The stage was set for a no-holds-barred judicial showdown for the US presidency yesterday as the two rival candidates lined up behind their parties and lawyers to fight their cause through two sets of courts. They are contesting the vexed issue of manual recounts, which the Democrats hope, and Republicans fear, could deliver the election to Vice-President Al Gore.

First blood went to Mr Gore and the Democrats with a ruling from the Florida Supreme Court allowing manual recounts of the vote in three heavily Democratic counties. Vice President Al Gore has announced that he will abide by the Florida recount if Bush agrees to allow a manual count in three Democratic counties.

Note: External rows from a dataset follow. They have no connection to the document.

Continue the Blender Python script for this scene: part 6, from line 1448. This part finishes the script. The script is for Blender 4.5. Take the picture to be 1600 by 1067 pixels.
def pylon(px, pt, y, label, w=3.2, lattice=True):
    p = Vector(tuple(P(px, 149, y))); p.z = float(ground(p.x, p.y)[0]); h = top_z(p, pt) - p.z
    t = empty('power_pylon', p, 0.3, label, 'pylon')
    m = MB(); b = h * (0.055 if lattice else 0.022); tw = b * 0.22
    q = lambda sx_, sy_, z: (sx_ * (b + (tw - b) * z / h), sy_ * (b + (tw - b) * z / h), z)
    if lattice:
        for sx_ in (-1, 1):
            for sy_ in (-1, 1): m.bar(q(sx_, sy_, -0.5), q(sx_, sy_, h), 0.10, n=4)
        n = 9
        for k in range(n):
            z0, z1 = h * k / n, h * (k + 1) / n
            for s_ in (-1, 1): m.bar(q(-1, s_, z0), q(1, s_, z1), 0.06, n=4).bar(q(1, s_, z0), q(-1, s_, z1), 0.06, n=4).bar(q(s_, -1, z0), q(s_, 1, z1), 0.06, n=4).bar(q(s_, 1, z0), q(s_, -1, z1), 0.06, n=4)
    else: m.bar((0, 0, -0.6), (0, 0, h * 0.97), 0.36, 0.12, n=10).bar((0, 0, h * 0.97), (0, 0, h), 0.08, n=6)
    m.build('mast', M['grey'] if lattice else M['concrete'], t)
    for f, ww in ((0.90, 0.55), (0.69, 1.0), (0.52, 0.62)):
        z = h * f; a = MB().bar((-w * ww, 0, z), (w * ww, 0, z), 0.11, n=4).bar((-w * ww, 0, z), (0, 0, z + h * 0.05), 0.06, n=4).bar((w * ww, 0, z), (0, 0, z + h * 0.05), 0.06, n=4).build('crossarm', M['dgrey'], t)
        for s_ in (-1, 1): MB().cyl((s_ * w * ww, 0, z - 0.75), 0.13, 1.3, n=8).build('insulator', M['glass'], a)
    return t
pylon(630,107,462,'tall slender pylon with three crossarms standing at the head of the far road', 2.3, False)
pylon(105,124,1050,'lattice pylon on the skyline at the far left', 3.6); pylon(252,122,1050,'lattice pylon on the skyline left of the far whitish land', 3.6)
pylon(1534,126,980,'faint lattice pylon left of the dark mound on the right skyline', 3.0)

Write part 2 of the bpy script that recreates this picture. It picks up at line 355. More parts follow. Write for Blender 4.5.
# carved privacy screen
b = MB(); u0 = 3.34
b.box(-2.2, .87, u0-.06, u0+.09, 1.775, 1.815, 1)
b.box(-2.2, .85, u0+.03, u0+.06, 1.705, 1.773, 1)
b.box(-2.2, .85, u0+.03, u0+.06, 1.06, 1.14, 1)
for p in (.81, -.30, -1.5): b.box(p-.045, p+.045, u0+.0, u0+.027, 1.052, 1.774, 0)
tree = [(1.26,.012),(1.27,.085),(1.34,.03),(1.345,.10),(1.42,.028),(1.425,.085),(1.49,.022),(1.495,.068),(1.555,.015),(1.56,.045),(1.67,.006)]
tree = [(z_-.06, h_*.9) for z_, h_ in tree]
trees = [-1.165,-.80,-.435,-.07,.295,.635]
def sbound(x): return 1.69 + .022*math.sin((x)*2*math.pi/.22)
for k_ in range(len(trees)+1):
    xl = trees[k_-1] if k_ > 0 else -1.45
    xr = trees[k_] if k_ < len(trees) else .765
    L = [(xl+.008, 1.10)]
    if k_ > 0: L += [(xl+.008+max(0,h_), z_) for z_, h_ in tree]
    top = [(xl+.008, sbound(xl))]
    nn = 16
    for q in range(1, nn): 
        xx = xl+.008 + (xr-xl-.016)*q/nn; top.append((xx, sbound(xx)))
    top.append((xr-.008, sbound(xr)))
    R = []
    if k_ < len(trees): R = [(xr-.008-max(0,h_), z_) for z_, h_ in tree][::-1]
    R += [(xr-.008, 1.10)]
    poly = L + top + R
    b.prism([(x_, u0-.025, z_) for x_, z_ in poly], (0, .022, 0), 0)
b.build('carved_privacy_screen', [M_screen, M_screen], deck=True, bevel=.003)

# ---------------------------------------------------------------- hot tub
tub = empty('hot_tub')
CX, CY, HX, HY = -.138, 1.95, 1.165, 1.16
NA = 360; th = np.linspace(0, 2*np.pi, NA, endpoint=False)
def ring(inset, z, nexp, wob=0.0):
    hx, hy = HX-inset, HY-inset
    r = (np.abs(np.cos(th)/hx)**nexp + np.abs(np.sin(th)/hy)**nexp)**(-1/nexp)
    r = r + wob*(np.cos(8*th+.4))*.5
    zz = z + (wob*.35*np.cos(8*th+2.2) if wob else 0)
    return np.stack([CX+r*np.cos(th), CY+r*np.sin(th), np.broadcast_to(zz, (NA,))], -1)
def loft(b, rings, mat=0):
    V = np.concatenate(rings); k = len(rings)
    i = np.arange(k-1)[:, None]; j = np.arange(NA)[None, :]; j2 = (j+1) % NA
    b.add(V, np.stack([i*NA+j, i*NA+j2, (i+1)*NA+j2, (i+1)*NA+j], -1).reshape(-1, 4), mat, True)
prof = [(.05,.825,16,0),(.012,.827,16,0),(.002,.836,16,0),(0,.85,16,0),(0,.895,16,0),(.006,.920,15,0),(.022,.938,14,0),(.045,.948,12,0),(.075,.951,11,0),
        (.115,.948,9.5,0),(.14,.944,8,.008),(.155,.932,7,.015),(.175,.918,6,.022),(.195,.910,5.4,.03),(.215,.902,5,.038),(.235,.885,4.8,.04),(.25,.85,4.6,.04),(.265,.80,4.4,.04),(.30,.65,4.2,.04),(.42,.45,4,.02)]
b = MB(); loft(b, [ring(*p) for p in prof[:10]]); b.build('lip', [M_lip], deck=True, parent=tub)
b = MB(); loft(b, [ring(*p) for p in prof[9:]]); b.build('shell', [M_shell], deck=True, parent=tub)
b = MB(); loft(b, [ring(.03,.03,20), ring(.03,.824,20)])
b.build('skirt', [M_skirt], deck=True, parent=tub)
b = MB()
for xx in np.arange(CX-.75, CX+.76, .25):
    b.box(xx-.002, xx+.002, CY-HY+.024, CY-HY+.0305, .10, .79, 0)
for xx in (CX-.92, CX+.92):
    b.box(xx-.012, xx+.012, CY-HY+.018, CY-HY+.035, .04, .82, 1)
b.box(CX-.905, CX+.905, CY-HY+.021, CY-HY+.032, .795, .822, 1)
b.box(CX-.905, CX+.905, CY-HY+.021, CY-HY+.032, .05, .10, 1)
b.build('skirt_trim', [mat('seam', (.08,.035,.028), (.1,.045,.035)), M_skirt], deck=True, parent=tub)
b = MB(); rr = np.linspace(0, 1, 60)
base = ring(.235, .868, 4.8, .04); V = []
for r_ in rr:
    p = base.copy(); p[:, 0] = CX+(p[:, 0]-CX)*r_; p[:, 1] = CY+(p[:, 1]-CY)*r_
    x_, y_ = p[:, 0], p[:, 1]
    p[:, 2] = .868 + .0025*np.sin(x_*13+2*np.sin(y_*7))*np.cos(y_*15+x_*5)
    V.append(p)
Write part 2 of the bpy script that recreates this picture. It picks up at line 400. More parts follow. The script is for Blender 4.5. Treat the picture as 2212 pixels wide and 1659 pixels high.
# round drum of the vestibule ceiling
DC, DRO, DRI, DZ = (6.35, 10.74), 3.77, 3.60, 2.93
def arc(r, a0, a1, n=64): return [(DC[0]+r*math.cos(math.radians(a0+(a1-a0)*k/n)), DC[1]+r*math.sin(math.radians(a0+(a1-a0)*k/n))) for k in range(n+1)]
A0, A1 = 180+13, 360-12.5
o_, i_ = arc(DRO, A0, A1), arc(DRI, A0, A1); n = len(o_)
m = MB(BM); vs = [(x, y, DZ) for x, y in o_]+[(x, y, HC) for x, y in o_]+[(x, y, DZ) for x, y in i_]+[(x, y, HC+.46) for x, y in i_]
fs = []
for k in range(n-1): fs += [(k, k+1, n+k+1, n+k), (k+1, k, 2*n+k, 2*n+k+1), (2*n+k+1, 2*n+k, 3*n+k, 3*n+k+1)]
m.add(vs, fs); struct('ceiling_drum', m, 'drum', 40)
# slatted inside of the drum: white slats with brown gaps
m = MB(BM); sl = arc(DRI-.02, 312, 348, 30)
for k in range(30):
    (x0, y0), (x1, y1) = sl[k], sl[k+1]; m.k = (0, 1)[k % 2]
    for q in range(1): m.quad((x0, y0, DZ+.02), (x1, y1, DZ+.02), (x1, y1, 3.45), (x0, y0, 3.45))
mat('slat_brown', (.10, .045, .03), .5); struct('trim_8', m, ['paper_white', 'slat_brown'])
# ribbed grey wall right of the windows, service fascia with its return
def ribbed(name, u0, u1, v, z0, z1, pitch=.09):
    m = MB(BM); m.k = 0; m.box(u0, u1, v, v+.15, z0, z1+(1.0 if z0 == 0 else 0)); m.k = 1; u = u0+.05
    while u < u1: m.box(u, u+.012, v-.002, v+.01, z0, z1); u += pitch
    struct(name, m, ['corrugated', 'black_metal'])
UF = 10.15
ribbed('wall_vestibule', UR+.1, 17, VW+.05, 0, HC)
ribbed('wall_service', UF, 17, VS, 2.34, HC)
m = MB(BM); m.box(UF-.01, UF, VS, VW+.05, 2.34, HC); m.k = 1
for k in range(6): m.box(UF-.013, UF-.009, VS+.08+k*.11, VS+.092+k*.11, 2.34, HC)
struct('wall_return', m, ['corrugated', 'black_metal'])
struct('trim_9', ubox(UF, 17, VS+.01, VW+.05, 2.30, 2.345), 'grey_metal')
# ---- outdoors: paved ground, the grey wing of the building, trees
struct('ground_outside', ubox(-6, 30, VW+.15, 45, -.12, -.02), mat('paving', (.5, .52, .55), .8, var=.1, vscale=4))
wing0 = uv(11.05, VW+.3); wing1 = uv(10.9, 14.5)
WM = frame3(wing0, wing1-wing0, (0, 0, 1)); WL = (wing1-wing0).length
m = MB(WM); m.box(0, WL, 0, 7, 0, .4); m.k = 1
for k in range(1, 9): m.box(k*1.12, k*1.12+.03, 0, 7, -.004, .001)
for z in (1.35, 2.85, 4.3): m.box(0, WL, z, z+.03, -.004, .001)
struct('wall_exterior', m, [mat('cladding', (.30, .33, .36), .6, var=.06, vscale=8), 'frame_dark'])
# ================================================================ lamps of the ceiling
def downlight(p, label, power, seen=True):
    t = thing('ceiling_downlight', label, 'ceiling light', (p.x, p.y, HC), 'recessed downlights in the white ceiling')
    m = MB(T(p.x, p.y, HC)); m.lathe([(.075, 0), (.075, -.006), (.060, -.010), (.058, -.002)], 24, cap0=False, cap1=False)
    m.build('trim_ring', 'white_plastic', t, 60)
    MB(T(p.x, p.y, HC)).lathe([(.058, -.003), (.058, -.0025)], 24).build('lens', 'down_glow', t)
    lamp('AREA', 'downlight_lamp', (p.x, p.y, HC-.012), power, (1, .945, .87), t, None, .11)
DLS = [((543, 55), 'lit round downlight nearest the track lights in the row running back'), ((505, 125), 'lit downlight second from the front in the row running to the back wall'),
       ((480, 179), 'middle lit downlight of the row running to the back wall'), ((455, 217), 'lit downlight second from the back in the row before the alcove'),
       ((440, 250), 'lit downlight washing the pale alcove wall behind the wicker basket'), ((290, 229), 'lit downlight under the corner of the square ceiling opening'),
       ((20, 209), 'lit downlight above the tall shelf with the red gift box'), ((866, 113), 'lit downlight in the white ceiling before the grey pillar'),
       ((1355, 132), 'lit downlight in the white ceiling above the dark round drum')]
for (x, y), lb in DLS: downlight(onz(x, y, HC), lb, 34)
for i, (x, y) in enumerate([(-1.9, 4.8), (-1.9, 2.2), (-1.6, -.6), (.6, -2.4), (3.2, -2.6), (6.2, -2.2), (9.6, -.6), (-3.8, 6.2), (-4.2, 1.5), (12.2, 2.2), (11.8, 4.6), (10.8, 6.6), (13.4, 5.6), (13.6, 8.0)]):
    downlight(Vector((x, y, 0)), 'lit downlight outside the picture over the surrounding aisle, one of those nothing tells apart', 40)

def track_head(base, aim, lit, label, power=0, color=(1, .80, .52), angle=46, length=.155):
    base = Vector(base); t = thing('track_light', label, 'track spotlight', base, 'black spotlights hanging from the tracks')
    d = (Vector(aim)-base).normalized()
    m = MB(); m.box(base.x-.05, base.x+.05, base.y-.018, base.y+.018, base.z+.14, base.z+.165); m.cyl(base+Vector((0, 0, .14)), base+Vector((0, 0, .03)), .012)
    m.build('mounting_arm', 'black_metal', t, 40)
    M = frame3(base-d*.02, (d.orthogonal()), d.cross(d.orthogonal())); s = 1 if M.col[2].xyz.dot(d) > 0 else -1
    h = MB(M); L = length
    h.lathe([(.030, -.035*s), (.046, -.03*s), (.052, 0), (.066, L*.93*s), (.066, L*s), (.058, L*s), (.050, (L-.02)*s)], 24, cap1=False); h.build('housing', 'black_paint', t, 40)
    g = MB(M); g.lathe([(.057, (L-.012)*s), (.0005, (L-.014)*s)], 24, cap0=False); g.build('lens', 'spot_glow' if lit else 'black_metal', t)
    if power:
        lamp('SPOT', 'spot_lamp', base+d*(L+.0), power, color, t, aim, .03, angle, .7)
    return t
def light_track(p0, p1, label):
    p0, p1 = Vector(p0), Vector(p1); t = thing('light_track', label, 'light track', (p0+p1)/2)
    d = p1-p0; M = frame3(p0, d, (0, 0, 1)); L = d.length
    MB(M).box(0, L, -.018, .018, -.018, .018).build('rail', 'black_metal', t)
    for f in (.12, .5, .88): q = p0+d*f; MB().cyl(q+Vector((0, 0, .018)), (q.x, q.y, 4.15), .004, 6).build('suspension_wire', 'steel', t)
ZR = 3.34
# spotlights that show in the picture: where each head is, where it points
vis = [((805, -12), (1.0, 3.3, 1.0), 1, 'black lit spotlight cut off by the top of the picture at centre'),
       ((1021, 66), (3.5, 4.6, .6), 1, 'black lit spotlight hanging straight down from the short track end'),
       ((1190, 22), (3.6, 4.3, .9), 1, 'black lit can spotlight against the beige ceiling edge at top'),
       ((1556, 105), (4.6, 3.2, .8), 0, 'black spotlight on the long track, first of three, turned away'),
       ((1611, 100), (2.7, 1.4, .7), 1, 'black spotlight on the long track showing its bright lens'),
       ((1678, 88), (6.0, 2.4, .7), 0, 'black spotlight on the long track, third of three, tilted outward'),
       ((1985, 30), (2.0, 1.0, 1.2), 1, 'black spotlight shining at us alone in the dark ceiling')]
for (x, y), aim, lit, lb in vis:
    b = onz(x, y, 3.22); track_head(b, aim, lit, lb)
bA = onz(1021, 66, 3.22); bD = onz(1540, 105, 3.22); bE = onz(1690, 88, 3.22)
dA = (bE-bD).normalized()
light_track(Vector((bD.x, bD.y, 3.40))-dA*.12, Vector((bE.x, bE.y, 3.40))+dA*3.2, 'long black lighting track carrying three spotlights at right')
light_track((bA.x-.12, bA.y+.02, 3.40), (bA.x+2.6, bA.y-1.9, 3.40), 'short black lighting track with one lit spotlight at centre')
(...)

Florida's Republican Secretary of State, Katherine Harris, had petitioned the court to have manual recounts blocked, allowing the results already submitted to stand. These results, submitted by Tuesday afternoon's deadline, give George W Bush victory in Florida by 300 votes. But the Gore campaign and Florida Democrats argued that poorly designed ballot papers and disorganised counting had made the two automatic counts inaccurate.

But there was a victory for the Bush campaign, too. The federal appeals court in Atlanta agreed to consider its arguments against a lower court decision in Florida that also had the effect of permitting manual recounts. Papers in the case were to be lodged by 7am this morning.

Mr Bush's representative in Florida, James Baker, insisted that the state Supreme Court had no jurisdiction in the matter of manual recounts, and that the federal court should decide. The Bush campaign maintains that manual counting is inferior to machine-counting, but the Gore campaign disagrees.

The only votes remaining to be counted in Florida are unspecified numbers of absentee ballots, which must arrive by midnight tomorrow.

Ms Harris, whose close association with the Bush campaign has placed her in the trickiest of positions, was also rebuffed in her request thatthe Supreme Court hear all election-related pleas in one case. However, the court left her the option of resubmitting her petition to a lower court.

On Tuesday, Ms Harris relaxed the 5pm deadline for counties to report their tallies, but angered the Gore campaign by ordering counties wanting to hold a manual recount to submit their reasons in writing by 2pm yesterday.

A manual recount in Volusia County - the only county that managed to complete its recount by Tuesday - produced an additional 98 votes for Mr Gore. Comparable results from Broward County, Palm Beach County and Miami-Dade County, all of which have requested manual recounts, could give Mr Gore victory in Florida - and thus make him President.

What was still unclear, however, was whether those counties would take the Florida Supreme Court decision as clearance for their manual recounts, or whether they would wait for a ruling from the federal appeals court, which could be handed down today.